[Records with scene code]
□ □ □ □ □ □ □
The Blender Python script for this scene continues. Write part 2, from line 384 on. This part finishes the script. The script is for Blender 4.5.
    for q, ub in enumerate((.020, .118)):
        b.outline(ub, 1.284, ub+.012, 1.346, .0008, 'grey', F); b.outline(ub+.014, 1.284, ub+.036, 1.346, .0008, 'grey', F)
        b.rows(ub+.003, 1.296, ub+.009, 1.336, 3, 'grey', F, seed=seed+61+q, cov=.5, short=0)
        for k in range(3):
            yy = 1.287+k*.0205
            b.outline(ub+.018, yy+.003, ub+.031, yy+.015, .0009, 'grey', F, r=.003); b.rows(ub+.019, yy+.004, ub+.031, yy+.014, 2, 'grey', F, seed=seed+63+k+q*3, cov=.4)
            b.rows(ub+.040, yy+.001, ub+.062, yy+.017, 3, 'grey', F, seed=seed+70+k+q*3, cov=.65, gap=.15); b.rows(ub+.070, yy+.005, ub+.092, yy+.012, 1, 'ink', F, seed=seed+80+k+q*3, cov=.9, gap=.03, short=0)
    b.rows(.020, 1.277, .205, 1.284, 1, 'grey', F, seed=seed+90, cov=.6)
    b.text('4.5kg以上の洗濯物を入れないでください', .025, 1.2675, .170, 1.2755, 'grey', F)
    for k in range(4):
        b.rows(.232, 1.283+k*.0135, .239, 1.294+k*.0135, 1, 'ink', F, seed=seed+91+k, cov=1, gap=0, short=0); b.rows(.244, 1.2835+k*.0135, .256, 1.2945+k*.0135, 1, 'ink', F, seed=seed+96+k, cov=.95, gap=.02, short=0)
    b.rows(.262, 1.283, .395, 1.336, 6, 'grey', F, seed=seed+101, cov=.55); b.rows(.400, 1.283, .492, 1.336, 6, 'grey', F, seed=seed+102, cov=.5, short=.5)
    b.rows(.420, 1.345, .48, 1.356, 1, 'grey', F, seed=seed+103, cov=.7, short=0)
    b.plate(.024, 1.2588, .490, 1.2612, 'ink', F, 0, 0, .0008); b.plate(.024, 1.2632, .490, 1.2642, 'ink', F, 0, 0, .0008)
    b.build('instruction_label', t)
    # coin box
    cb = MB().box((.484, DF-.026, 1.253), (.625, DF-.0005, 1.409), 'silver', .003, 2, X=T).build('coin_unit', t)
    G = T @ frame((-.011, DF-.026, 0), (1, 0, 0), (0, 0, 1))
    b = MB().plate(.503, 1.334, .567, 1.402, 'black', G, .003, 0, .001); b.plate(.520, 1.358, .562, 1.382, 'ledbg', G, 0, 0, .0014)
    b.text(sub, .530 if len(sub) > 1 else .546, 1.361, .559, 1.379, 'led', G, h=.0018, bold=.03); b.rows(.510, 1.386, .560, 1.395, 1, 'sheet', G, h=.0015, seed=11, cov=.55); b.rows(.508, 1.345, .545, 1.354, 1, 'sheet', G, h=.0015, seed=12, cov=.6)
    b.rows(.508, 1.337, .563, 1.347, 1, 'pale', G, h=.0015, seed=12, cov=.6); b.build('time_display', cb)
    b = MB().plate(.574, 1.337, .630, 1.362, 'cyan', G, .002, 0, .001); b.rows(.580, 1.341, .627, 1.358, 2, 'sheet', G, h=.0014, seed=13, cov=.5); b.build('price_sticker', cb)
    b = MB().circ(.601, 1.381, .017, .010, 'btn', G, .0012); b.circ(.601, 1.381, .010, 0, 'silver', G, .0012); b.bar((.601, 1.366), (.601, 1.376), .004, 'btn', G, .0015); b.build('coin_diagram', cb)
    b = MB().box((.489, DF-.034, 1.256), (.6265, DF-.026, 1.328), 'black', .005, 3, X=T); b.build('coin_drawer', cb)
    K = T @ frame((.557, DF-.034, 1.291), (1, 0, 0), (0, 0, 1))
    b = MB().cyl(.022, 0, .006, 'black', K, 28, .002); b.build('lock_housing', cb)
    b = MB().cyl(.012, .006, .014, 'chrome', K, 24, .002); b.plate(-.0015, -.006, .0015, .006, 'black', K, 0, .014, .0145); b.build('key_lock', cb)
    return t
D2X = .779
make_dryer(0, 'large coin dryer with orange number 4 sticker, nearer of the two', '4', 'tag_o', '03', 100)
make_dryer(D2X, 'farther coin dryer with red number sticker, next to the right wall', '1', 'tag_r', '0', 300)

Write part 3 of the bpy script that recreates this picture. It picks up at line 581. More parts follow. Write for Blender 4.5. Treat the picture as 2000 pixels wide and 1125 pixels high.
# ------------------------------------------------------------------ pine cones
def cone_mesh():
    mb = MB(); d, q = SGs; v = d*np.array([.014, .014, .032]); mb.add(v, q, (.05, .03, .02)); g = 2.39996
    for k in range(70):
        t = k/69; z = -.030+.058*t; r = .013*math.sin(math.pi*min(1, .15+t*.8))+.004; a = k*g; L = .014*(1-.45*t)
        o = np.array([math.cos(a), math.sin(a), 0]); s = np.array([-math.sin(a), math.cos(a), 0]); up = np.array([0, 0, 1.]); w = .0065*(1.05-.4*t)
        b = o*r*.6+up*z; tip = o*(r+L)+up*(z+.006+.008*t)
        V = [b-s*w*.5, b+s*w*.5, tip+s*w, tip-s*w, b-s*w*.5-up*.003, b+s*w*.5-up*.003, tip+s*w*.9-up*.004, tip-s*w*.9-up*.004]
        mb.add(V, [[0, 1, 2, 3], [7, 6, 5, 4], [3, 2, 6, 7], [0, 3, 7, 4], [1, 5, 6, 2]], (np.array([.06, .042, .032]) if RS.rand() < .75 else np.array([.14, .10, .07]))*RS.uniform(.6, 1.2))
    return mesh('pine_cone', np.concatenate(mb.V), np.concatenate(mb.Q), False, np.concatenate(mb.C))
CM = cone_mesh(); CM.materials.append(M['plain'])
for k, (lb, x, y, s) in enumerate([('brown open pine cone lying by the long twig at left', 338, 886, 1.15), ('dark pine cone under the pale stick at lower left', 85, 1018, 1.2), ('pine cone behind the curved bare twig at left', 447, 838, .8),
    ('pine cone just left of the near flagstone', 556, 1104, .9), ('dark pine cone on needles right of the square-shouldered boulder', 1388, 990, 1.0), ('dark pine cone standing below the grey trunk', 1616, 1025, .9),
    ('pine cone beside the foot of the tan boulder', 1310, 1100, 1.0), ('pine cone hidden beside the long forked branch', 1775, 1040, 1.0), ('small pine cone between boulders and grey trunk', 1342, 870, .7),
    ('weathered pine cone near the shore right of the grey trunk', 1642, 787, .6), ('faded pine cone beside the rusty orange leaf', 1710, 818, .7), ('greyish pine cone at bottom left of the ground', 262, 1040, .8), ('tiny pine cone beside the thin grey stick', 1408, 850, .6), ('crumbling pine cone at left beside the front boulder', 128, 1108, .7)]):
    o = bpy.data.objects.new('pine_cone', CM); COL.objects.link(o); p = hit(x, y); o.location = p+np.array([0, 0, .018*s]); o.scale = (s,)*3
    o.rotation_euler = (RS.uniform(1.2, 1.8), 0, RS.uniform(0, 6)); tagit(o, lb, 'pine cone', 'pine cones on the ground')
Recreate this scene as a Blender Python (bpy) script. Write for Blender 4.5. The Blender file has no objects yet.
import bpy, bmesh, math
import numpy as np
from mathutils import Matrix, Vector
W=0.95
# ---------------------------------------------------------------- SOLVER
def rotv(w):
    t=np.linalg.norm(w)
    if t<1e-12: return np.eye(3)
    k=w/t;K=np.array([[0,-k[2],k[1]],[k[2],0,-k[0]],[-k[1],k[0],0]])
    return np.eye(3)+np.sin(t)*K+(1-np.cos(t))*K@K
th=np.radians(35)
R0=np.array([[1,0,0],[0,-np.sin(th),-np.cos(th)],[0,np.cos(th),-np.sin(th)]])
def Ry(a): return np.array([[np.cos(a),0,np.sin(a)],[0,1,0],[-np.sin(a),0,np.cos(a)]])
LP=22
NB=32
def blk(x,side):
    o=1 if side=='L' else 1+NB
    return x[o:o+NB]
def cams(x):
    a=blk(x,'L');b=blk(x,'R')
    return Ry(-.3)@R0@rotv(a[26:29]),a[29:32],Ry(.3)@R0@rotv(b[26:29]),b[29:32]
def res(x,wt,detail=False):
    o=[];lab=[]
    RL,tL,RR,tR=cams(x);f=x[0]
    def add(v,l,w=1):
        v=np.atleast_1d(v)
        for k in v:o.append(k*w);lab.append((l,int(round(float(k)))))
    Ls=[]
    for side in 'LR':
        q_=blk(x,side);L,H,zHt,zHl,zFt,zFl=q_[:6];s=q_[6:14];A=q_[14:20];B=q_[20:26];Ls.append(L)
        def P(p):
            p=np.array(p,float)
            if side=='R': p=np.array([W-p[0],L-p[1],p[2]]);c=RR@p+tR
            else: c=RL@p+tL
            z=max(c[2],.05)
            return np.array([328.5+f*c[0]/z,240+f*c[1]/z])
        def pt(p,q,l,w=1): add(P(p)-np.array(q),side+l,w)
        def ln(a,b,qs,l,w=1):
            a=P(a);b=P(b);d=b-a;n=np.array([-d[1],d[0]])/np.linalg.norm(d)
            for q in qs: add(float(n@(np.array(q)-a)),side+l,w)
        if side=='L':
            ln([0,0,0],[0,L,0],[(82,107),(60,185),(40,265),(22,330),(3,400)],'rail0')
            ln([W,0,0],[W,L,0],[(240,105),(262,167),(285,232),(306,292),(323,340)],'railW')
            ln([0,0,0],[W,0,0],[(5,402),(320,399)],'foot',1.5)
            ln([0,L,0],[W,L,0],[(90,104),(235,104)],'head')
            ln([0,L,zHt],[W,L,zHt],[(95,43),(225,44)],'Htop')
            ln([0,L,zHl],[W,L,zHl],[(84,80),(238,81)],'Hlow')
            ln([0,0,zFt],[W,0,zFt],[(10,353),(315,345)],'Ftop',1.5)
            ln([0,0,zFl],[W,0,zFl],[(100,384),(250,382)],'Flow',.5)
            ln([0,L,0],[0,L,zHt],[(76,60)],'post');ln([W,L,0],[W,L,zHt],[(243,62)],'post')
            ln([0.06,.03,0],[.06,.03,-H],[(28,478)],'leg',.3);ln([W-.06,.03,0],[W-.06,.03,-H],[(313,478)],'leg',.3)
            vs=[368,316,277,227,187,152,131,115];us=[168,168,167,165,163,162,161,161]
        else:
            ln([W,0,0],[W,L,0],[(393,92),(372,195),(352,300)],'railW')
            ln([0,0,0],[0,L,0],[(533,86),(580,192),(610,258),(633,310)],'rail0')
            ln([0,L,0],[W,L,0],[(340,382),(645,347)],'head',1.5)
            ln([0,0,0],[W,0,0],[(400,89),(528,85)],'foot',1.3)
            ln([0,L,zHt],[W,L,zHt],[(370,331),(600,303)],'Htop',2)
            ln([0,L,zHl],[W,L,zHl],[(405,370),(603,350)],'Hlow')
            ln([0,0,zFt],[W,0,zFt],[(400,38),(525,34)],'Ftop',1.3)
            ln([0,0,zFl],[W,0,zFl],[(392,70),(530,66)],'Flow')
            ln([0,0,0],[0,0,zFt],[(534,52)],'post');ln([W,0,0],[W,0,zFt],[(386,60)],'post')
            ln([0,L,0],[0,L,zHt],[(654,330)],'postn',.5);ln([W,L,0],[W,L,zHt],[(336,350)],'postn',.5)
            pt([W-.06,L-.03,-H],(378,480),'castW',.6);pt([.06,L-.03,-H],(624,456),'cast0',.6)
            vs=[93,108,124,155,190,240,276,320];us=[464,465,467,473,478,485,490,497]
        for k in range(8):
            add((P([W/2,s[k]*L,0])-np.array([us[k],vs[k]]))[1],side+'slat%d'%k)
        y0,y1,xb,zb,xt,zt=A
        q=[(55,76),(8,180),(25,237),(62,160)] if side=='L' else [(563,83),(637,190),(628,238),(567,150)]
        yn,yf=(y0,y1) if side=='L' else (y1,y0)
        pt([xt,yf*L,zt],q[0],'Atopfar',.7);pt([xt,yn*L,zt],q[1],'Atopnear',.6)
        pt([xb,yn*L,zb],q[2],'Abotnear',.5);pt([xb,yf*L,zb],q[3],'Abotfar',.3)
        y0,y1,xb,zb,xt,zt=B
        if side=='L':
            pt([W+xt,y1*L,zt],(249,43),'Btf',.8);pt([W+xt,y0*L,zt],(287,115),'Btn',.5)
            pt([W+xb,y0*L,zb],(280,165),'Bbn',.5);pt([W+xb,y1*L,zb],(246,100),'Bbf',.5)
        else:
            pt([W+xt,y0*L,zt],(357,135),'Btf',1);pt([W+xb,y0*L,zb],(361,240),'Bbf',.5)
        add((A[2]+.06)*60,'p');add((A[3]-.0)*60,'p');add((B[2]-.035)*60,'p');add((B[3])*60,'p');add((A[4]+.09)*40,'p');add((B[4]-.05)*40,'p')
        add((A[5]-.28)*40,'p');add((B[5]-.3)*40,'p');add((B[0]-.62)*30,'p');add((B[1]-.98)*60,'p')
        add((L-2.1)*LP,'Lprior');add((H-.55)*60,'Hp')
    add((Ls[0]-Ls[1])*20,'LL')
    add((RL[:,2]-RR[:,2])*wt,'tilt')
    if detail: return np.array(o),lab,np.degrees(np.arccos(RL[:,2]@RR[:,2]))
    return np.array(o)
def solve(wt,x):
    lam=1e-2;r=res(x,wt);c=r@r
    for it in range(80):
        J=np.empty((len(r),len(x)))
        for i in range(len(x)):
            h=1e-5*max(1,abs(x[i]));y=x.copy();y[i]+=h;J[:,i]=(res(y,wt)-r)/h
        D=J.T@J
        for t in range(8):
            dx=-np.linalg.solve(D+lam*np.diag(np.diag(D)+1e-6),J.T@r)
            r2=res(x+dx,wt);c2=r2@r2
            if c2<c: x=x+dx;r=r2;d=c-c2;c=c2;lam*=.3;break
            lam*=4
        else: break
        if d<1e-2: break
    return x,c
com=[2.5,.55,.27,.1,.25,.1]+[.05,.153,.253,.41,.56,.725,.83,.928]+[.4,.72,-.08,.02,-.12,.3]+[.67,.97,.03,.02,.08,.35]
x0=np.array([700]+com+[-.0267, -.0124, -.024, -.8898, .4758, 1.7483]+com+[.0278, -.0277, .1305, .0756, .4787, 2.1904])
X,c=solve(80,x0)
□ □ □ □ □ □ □
Look through the entries and return every line where "objects" appears.

Exercise output:
    o = bpy.data.objects.new('pine_cone', CM); COL.objects.link(o); p = hit(x, y); o.location = p+np.array([0, 0, .018*s]); o.scale = (s,)*3
Recreate this scene as a Blender Python (bpy) script. Write for Blender 4.5. The Blender file has no objects yet.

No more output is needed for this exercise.